The Unlikely Story Of How “Open Arms” Become Journey’s Hit Ballad

The Unlikely Story Of How “Open Arms” Become Journey’s Hit Ballad | Society Of Rock Videos

NEW YORK, NY - APRIL 07: Inductees Steve Perry and Neal Schon of Journey speak onstage during the 32nd Annual Rock & Roll Hall Of Fame Induction Ceremony at Barclays Center on April 7, 2017 in New York City. The broadcast will air on Saturday, April 29, 2017 at 8:00 PM ET/PT on HBO. (Photo by Kevin Mazur/WireImage for Rock and Roll Hall of Fame)

Jonathan Cain first time presented “Open Arms” to The Babys and it wasn’t accepted with, you guessed it, open arms. So Cain, kept the song hidden.

Former Journey frontman Steve Perry later told Jeb Wright, “My understanding is that he had most of it sketched.” Cain and Perry had been discussing song ideas at Perry’s house, not long after Cain left The Babys for Journey.

As Cain recalls, Perry was interested in writing a different kind of material.

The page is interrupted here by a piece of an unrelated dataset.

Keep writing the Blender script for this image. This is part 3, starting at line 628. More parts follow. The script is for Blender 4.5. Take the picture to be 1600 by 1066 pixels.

“He was talking to me about his solo album and wanting to do ballads, wanting to do soaring melodies with ballads,” Cain said in 2019. “I said, ‘Steve, there’s no reason for you to go do a solo album. You know, you could do it here in Journey.'”

Cain went out to his car to get his Wurlitzer piano, which he brought along “just in case” and showed Perry the unfinished song he originally offered to the Babys. Cain had the melody, but have no lyrics, but even it was still incomplete, Perry immediately recognized the song’s potential.

Perry remembered asking Cain what’s the song,

“and he said, ‘This is just a song that I started. I played it for my wife and I played it for [Babys frontman] John Waite but he said it was too syrupy.’ I told him, ‘Too bad for him and good for us.'”

The duo eagerly worked together to finish the song.

“That particular one kind of wrote itself. It went that quick,” Perry told Wright. “Escape was not easy; it still was hard. Jonathan and I had a lot of moments writing lyrics where there was difficulty between us. He would make a suggestion and I would say that I would try to sing it but then I would not be able to believe it, or own it for myself, so I would have to throw in a couple of changes or make additions to it to make it mine. That was fine with him; that is basically collaboration.”

Cain and Perry were both excited about the outcome. “I just remember just sitting there going, ‘Oh, wait til the world hears this,'” Cain said in an episode of VH1’s Behind the Music.

When they shared the song to Journey, sadly, Neal Schon was at a loss.

“It’s not that I didn’t like the song when I heard it,” he said in the same VH1 episode. “It was just so far removed from anything we had ever attempted to record before. It’s just like, ‘What am I gonna do on this?'”

Which Cain replied, “you’re gonna be an orchestra, that’s what you’re gonna do.” In addition to bassist Ross Valory and drummer Steve Smith’s tracks, Cain added rhythm guitar and everyone contributed backing vocals.

Years later, when recalling footages for Live in Houston 1981, Perry remembers the memories of constructing the song with Cain and its emotional significance from decades ago.

“I had to keep my head down on the console when ‘Open Arms’ was on,” Perry told Wright. “There is one line in the song that I always wanted to be a certain way. I have ideals about certain things. The line ‘wanting you near’ – I just wanted that line to go up and soar. I wanted it to be heartfelt. Every time it would come by, I would just have to keep my head down and try to swallow the lump in my throat. I felt so proud of the song that I had written with Jonathan.”

“Open Arms” was released in January 1982 and made its way to No. 2 on the charts, becoming one of Journey’s most iconic songs and a set list staple. Truly, a missed opportunity for the Babys had turned into a phenomenal hit which started with just two bandmates who believed in the song.

“[Perry’s] idea melded with what I always had been wanting to find in the song lyrically,” added Cain, who credited Perry with “championing” the tune through its completion.

“You never give up on a song. No matter what anybody says about your song, there’s something there.”